Irish-American activists are watching the case of Mark Thatcher who faces legal problems similar to those which led to the recent deportation of Irish republican Ciaran Ferry.
Thatcher, son of notorious former British Prime Minister Margaret Thatcher, has recently admitted to being an unwitting participant in a plot to overthrow the government of Equatorial Guinea.
“Irish-Americans feel that if there is to be a fair and balanced policy, Mark Thatcher should not be allowed to enter the U.S.,” Father Sean McManus of the Washington, D.C.-based Irish National Caucus said.
According to British newspaper reports, Thatcher’s U.S. visa was found to have expired. Reports indicate that Thatcher is now to secure a renewal. This could take some weeks and the fact that Thatcher now carries a criminal conviction could prevent the visa renewal.
The INC’s McManus said that the Equatorial Guinea coup attempt comes under the heading of international terrorism.
“If Irish persons have been banned from entering the U.S. for far lesser reasons, then surely this would-be mercenary should be banned too,” he said. “If you harbor a terrorist you are a terrorist is the Bush doctrine. President Bush should apply it to Thatcher and bar him entry to the U.S.”
McManus accused the president of already applying a double standard by funding former British army officer Tim Spicer with a $293 million private security contract in Iraq.”
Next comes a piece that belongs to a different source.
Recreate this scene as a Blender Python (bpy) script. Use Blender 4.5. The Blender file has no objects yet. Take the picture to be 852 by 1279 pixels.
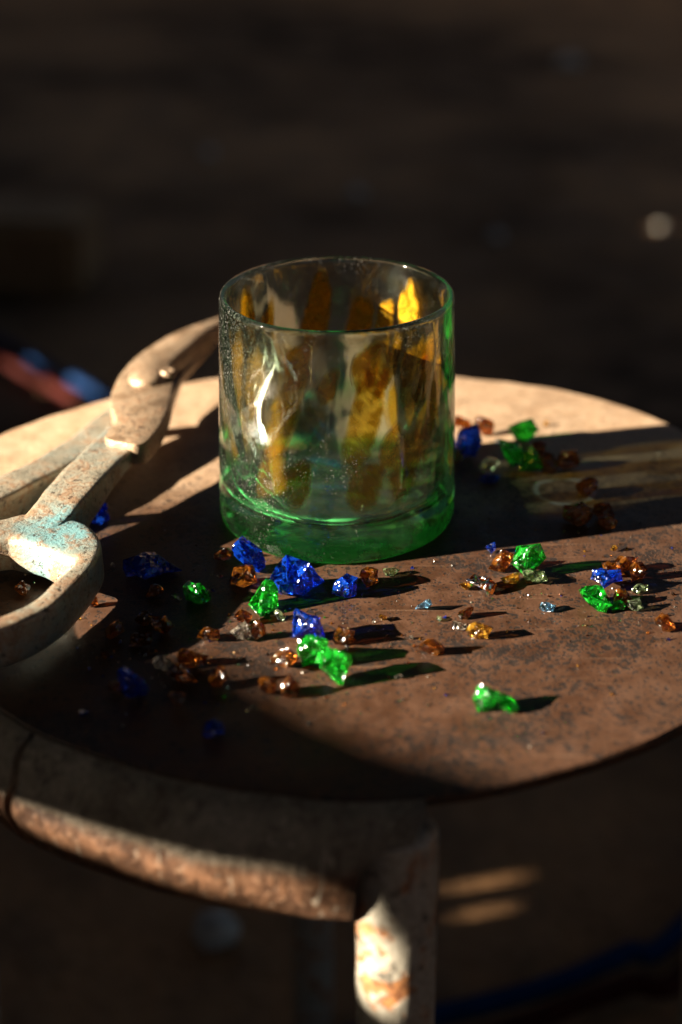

“He must not now compound his error by giving safe harbor to Thatcher, a buddy of Spicer,” McManus said.
“Both Thatcher and Spicer belonged to a gang of English white guys out to plunder Africa, white man’s burden and all that,” McManus said.
Spicer, he said, was now “plundering the American taxpayer to the tune of $293 million.”
In Derry, the Pat Finucane Center human rights group said the Thatcher plea raised questions “about the mercenary network linked to Tim Spicer, former Scots Guards officer in Belfast and friend of the Pentagon”.
Andy Somers, national president of the Irish American Unity Conference, said that his organisation would be looking for equality of treatment for Ciaran Ferry should Mark Thatcher be allowed enter the U.S.
While Thatcher’s family is in Dallas, Ferry’s wife, Heaven, and the couple’s 3-year-old daughter, Fiona, are in Colorado.
A former IRA member, Ferry was deported from the U.S. just before Christmas after spending two years in a Denver prison.
“We could put Mark Thatcher in a Denver jail for a couple of years while we sort things out,” Somers said. “Plotting to overthrow the government of a country is a very violent crime. We feel very strongly about this.”